Afastar peças que não encaixam
Não obstante por vezes encontrarmos peças que parecem encaixar na perfeição em determinado sítio do nosso puzzle, o nosso processo de auto-conhecimento e de gestão pessoal da carreira por vezes faz-nos perceber que esse nem sempre é o caso. Perceber também de que é que não gostamos, quais as nossas limitações e pontos fracos, quais as áreas, contextos, populações-alvo, entidades que queremos evitar… pese embora possa ser difícil de pensar sobre (porque nos confronta com o que em nós é “menos bom”) é muitíssimo útil na nossa construção, pois reduz o ruído, permite-nos eliminar uma parte da realidade e focar naquilo que realmente se alinha connosco.
“É na construção que significamos a nossa narrativa e é aí que captamos a clareza necessária não só para definirmos os nossos objectivos, como para traçarmos os planos necessários à sua prossecução, como ainda para colocarmos em prática as acções e movimentos que nos levarão ao tal futuro, removendo a pouco e pouco a incerteza.”
Usar a lógica (e a intuição)
Completar um puzzle é um processo de lógica, mas também de intuição, tal como gerir a carreira. É necessário activarmos o nosso pensamento racional para mapearmos caminhos, definirmos objectivos SMART e concebermos planos de carreira, porém também é preciso uma dose de coragem, confiança, persistência e maturidade para encontrar os encaixes que nem sempre são óbvios e explorar novos posicionamentos.
Pedir um par de “olhos emprestados”
Por vezes ficamos estagnados num determinado ponto desta nossa construção – este é o momento em que pode ser útil pedir ajuda. Ter mais uma cabeça a pensar connosco, a oferecer-nos outra perspectiva ou a colocar-nos diferentes questões é muitas vezes aquilo que necessitamos para que haja um desbloqueio.
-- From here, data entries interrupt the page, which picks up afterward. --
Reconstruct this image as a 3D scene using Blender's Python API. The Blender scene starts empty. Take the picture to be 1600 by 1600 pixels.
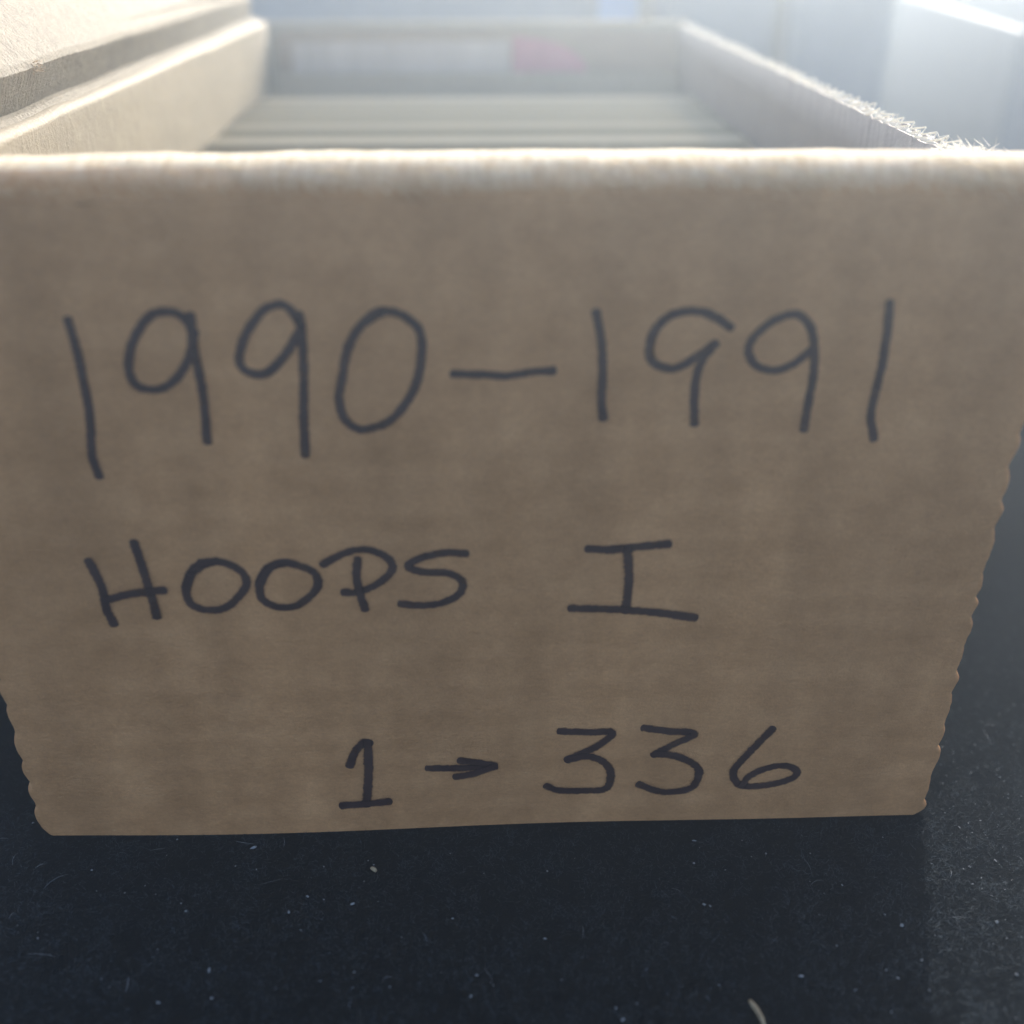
import bpy, bmesh, math, random
from mathutils import Matrix, Vector, noise

# ------------------------------------------------------------------ camera, world, sun
CM = 0.01                                   # the tables below are in centimetres
scene = bpy.context.scene
col = scene.collection
random.seed(7)

PITCH, YAW, ROLL = 0.505612, 0.028585, -0.000656
CAM_POS = Vector((0.0271, -8.2394, 8.3768)) * CM
fwd = Vector((math.sin(YAW) * math.cos(PITCH), math.cos(YAW) * math.cos(PITCH), -math.sin(PITCH)))
rt = Vector((math.cos(YAW), -math.sin(YAW), 0))
up = rt.cross(fwd)
r2 = rt * math.cos(ROLL) + up * math.sin(ROLL)
u2 = -rt * math.sin(ROLL) + up * math.cos(ROLL)
cam_data = bpy.data.cameras.new('camera')
cam = bpy.data.objects.new('camera', cam_data)
col.objects.link(cam)
cam.matrix_world = Matrix.Translation(CAM_POS) @ Matrix((r2, u2, -fwd)).transposed().to_4x4()
cam_data.sensor_width = 36
cam_data.lens = 1644.6 / 1600 * 36
cam_data.clip_start = 0.002
cam_data.clip_end = 50
cam_data.dof.use_dof = True
cam_data.dof.focus_distance = 0.1085
cam_data.dof.aperture_fstop = 14.0
scene.camera = cam

SUN_EL, SUN_AZ = math.radians(31), math.radians(19)      # azimuth from +Y towards +X
world = bpy.data.worlds.new('World')
scene.world = world
world.use_nodes = True
wn = world.node_tree
bg = wn.nodes['Background']
sky = wn.nodes.new('ShaderNodeTexSky')
sky.sky_type = 'NISHITA'
sky.sun_disc = False
sky.sun_elevation = SUN_EL
sky.sun_rotation = SUN_AZ
sky.dust_density = 4.0
sky.ozone_density = 0.6
wn.links.new(sky.outputs[0], bg.inputs[0])
bg.inputs[1].default_value = 0.15
sun_data = bpy.data.lights.new('sun', 'SUN')
sun_data.energy = 2.0
sun_data.angle = math.radians(0.6)
sun_data.color = (1.0, 0.93, 0.82)
sun = bpy.data.objects.new('sun', sun_data)
col.objects.link(sun)
sd = Vector((math.sin(SUN_AZ) * math.cos(SUN_EL), math.cos(SUN_AZ) * math.cos(SUN_EL), math.sin(SUN_EL)))
sun.rotation_euler = sd.to_track_quat('Z', 'Y').to_euler()
sun.location = sd * 0.5
vs = scene.view_settings
vs.view_transform = 'Standard'
vs.look = 'None'
vs.gamma = 1
vs.exposure = 1.48

# ------------------------------------------------------------------ helpers
def mat(name, color, rough=0.8, spec=0.3):
    m = bpy.data.materials.new(name)
    m.use_nodes = True
    b = m.node_tree.nodes['Principled BSDF']
    b.inputs['Base Color'].default_value = (*color, 1)
    b.inputs['Roughness'].default_value = rough
    b.inputs['Specular IOR Level'].default_value = spec
    return m, m.node_tree, b

def nd(nt, kind, **kw):
    n = nt.nodes.new(kind)
    for k, v in kw.items():
        if k in n.inputs:
            n.inputs[k].default_value = v
        else:
            setattr(n, k, v)
    return n

def coords(nt, scale=(1, 1, 1)):
    """object coordinates in centimetres times scale"""
    t = nt.nodes.new('ShaderNodeTexCoord')
    m = nt.nodes.new('ShaderNodeMapping')
    m.inputs['Scale'].default_value = [100 * s for s in scale]
    nt.links.new(t.outputs['Object'], m.inputs['Vector'])
    return m.outputs['Vector']

def noise_tex(nt, vec, scale, detail=4, rough=0.6):
    n = nt.nodes.new('ShaderNodeTexNoise')
    nt.links.new(vec, n.inputs['Vector'])
    n.inputs['Scale'].default_value = scale
    n.inputs['Detail'].default_value = detail
    n.inputs['Roughness'].default_value = rough
    return n.outputs['Fac']

def ramp(nt, fac, stops):
    r = nt.nodes.new('ShaderNodeValToRGB')
    e = r.color_ramp.elements
    while len(e) < len(stops):
        e.new(0.5)
    for i, (p, c) in enumerate(stops):
        e[i].position = p
        e[i].color = (*c, 1) if not isinstance(c, (int, float)) else (c, c, c, 1)
    nt.links.new(fac, r.inputs['Fac'])
    return r.outputs['Color']

def mix(nt, fac, a, b, mode='MIX'):
    m = nt.nodes.new('ShaderNodeMix')
    m.data_type = 'RGBA'
    m.blend_type = mode
    for sock, v in ((m.inputs[0], fac), (m.inputs[6], a), (m.inputs[7], b)):
        if isinstance(v, (int, float)):
            sock.default_value = v
        elif isinstance(v, tuple):
            sock.default_value = (*v, 1)
        else:
            nt.links.new(v, sock)
    return m.outputs[2]

def math_node(nt, op, a, b=0.0, clamp=False):
    m = nt.nodes.new('ShaderNodeMath')
    m.operation = op
    m.use_clamp = clamp
    for s, v in zip(m.inputs, (a, b)):
        if isinstance(v, (int, float)):
            s.default_value = v
        else:
            nt.links.new(v, s)
    return m.outputs[0]

def bump(nt, b, height, dist_cm, strength=1.0):
    n = nt.nodes.new('ShaderNodeBump')
    n.inputs['Strength'].default_value = strength
    n.inputs['Distance'].default_value = dist_cm * CM
    nt.links.new(height, n.inputs['Height'])
    nt.links.new(n.outputs[0], b.inputs['Normal'])

def link_mesh(name, verts, faces, material, parent=None, smooth=False, scale=CM):
    me = bpy.data.meshes.new(name)
    me.from_pydata([(x * scale, y * scale, z * scale) for x, y, z in verts], [], faces)
    me.update()
    if smooth:
        for p in me.polygons:
            p.use_smooth = True
    me.materials.append(material)
    o = bpy.data.objects.new(name, me)
    col.objects.link(o)
    if parent:
        o.parent = parent
    return o

def tag(o, label=None, cat=None, group=None, kind=None):
    for k, v in (('label', label), ('category', cat), ('group', group), ('kind', kind)):
        if v:
            o[k] = v
    return o

def empty(name, loc=(0, 0, 0), rz=0.0):
    o = bpy.data.objects.new(name, None)
    o.empty_display_size = 0.01
    o.location = Vector(loc) * CM
    o.rotation_euler = (0, 0, rz)
    col.objects.link(o)
    return o

def solidify(o, t_cm, offset=-1.0):
    m = o.modifiers.new('thickness', 'SOLIDIFY')
    m.thickness = t_cm * CM
    m.offset = offset
    return o

def bevel(o, w_cm, seg=2):
    m = o.modifiers.new('bevel', 'BEVEL')
    m.width = w_cm * CM
    m.segments = seg
    m.limit_method = 'ANGLE'
    return o

def grid(name, nu, nv, fn, material, parent=None, smooth=True):
    vs_, fs = [], []
    for j in range(nv + 1):
        for i in range(nu + 1):
            vs_.append(fn(i / nu, j / nv))
    w = nu + 1
    for j in range(nv):
        for i in range(nu):
            a = j * w + i
            fs.append((a, a + 1, a + 1 + w, a + w))
    return link_mesh(name, vs_, fs, material, parent, smooth)

def lerp(a, b, t):
    return a + (b - a) * t

def n1(x, y=0.0, z=0.0):
    return noise.noise(Vector((x, y, z)))

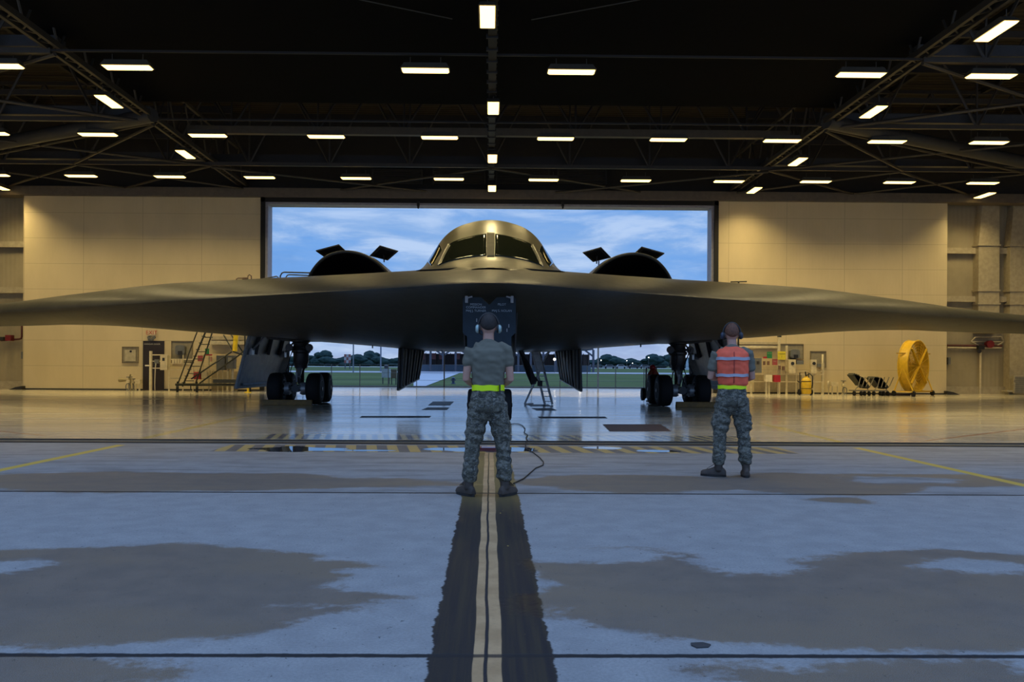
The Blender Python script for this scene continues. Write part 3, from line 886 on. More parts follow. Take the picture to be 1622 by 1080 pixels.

Gerir a carreira é (quase) como construir um puzzle. É sermos capazes de olhar, de forma inteira, as várias peças que nos compõem (as competências, as experiências, os limites, os gostos, os interesses, os traços de personalidade, a rede de contactos, as áreas geográficas, as questões pessoais, etc.)… É termos a perspicácia de aferir ligações entre estes elementos, começar a organizar as várias peças em pequenas partes que façam sentido e, de forma consciente, gradual mas estratégica, começar a construir o nosso puzzle, dando sentido aos vários encaixes que vamos fazendo. É na construção que significamos a nossa narrativa e é aí que captamos a clareza necessária não só para definirmos os nossos objectivos, como para traçarmos os planos necessários à sua prossecução, como ainda para colocarmos em prática as acções e movimentos que nos levarão ao tal futuro, removendo a pouco e pouco a incerteza.
Conforme referi acima, gerir a carreira é quase como construir um puzzle – se quando adquirimos um puzzle temos na sua “caixa” a imagem à qual queremos chegar, quando iniciamos o nosso processo de gestão pessoal de carreira será difícil conhecermos, à partida, essa visão. Por isto se afirma que a gestão de carreira é pessoal e é construída – depende de nós olhar para as peças de que dispomos e conceber o que poderemos criar.